Can you interpret the data or facts of the situation in a different way?

We often become so used to interpreting events in the same way, that we never stop and ask ourselves if there is another way to see the same set of circumstances. The whole point is about forcing a different perspective rather than continuing to see things from the same perspective. Learning to see things differently may serve as the motivation to try or identify different options that when executed will yield different results. This is not easy because we usually see what we are looking for, so you must notice how you are interpreting events and then ask yourself if there is a different way to see the same circumstance.

Are you ready to receive something different in your life?

Someone once told me that most people won’t change until the pain is great enough.

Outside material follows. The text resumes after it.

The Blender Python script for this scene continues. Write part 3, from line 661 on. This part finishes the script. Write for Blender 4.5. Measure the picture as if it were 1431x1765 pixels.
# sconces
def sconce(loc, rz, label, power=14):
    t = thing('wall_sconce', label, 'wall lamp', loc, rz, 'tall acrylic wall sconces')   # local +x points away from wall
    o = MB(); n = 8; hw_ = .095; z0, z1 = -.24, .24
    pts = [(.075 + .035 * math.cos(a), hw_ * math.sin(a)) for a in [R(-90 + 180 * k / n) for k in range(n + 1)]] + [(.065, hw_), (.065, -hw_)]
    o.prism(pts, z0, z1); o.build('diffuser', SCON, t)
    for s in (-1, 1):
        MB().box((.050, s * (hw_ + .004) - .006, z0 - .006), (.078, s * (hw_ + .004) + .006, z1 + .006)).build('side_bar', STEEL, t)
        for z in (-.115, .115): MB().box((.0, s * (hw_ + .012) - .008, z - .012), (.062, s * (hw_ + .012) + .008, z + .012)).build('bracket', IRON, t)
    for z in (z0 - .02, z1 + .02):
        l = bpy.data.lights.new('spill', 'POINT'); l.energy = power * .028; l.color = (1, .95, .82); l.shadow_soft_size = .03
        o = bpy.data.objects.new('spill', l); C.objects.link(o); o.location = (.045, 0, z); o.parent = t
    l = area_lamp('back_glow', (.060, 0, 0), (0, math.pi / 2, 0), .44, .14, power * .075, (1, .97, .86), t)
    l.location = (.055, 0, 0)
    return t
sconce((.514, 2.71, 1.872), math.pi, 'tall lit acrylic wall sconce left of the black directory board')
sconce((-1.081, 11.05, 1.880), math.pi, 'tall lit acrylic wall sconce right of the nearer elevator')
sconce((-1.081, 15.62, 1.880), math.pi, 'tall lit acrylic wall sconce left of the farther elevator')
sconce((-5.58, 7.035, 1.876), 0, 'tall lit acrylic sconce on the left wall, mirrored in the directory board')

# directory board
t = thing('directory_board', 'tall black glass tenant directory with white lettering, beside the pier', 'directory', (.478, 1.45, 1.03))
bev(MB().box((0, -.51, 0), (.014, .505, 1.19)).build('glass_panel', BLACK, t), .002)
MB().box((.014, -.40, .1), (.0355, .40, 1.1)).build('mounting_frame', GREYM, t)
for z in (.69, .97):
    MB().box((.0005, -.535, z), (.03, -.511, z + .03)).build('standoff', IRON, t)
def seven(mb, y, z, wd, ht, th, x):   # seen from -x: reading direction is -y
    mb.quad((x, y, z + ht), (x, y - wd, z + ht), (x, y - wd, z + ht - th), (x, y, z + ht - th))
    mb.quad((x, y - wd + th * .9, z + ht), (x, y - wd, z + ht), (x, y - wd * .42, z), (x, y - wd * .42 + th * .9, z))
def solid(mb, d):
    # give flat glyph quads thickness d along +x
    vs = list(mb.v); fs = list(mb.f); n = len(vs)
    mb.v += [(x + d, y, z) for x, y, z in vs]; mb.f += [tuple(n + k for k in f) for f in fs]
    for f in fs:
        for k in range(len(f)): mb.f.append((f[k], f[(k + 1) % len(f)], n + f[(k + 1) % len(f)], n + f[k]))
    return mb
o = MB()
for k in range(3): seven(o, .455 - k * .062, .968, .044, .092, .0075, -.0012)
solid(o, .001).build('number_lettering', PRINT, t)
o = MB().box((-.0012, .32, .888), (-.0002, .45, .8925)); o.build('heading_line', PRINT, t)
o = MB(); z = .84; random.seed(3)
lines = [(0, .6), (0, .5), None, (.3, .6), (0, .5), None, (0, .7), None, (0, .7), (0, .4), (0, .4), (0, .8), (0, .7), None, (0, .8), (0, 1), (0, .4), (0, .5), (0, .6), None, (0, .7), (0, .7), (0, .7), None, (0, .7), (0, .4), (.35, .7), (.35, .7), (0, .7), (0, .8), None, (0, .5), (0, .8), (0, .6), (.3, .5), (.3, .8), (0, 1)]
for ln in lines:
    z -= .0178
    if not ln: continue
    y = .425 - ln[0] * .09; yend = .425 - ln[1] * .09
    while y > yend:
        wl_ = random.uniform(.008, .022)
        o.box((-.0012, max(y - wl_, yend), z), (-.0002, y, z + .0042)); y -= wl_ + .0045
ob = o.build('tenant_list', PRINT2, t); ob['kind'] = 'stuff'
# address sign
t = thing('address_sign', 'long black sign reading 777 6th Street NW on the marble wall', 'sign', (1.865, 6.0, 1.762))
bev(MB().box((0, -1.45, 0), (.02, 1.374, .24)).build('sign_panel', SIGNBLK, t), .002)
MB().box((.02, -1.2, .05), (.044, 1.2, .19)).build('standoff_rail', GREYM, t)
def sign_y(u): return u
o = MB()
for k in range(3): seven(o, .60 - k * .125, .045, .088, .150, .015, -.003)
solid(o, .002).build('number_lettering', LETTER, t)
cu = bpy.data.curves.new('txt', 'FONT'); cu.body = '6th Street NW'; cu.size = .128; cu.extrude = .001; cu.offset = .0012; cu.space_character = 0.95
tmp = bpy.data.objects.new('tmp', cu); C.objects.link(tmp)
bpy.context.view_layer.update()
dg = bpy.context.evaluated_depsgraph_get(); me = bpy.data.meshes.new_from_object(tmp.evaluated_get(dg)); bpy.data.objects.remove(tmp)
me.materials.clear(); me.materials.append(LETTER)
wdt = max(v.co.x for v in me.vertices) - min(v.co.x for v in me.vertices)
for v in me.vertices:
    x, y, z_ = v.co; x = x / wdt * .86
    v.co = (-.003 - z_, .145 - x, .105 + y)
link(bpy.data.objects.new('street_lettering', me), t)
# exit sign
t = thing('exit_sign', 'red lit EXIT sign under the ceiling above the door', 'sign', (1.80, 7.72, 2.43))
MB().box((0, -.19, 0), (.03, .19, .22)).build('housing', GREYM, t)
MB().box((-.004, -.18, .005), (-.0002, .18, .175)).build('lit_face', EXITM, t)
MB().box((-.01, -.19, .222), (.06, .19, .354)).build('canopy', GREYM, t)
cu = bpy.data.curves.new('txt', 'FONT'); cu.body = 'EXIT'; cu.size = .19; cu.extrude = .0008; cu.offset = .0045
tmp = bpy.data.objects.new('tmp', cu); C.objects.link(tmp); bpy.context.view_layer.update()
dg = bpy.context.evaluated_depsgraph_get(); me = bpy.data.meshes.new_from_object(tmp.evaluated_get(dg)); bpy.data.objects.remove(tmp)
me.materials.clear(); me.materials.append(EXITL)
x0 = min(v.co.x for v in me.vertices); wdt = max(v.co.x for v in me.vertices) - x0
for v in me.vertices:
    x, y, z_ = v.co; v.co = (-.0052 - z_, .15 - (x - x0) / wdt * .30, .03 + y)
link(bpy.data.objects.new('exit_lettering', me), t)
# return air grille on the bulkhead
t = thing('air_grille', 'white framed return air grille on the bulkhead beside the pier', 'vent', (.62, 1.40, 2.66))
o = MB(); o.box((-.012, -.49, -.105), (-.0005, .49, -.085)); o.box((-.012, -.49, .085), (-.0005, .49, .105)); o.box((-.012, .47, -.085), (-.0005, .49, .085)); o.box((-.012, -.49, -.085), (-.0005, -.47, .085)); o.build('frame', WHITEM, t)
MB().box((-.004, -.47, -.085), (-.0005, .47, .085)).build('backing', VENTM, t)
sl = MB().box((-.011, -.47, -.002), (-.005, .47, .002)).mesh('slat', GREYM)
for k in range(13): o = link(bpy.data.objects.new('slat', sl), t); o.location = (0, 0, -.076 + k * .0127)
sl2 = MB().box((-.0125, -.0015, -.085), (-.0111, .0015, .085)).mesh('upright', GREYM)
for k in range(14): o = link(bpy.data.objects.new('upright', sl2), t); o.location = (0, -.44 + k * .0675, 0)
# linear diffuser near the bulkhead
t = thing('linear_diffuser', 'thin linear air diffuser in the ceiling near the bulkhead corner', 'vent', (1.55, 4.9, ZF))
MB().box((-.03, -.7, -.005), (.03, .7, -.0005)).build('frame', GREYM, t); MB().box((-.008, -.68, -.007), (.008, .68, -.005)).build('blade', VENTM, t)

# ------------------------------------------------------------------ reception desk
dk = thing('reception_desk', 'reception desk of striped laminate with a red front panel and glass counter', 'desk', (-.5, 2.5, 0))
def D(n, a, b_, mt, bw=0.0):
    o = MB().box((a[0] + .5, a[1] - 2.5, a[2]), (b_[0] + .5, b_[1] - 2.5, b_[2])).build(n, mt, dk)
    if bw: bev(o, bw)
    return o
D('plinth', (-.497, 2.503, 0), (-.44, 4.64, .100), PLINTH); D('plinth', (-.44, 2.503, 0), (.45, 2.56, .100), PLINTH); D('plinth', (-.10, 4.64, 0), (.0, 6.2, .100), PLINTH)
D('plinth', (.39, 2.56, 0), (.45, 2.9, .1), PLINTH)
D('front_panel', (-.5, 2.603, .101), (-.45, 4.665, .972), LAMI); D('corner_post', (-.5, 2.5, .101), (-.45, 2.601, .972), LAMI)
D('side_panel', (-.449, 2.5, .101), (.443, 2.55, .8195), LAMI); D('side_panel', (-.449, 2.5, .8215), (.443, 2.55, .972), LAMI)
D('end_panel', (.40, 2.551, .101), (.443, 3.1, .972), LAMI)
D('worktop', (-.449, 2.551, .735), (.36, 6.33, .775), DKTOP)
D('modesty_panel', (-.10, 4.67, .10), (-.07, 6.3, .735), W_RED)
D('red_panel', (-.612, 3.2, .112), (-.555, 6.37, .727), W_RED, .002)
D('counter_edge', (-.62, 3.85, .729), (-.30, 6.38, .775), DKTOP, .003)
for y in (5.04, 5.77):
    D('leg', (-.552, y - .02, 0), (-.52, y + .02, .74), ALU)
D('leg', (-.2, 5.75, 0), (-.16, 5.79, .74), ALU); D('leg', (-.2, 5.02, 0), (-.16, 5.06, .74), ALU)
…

I have always thought of that of being extreme because most individuals when presented with the opportunity for improvement will take that road if they can see the advantage for doing so. What is important is to see where you are and then make a deliberate decision to take action, even if that action is relatively small to begin with. Beginning this process will help you gain momentum to move forward rather than staying in the same place, telling the same story, and never creating the results that you really want.  

Rather than getting stuck in our stories, we ought to be more aware of the stories that we tell and ask ourselves whether those stories hurt or help us to achieve the results that we really desire. It may require that we go a little deeper in understanding ourselves and become more aware of where we are and where we want to go. If we are more deliberate in our efforts to achieve the things that matter most to us, then we will learn to create and tell different stories that will help us on our way.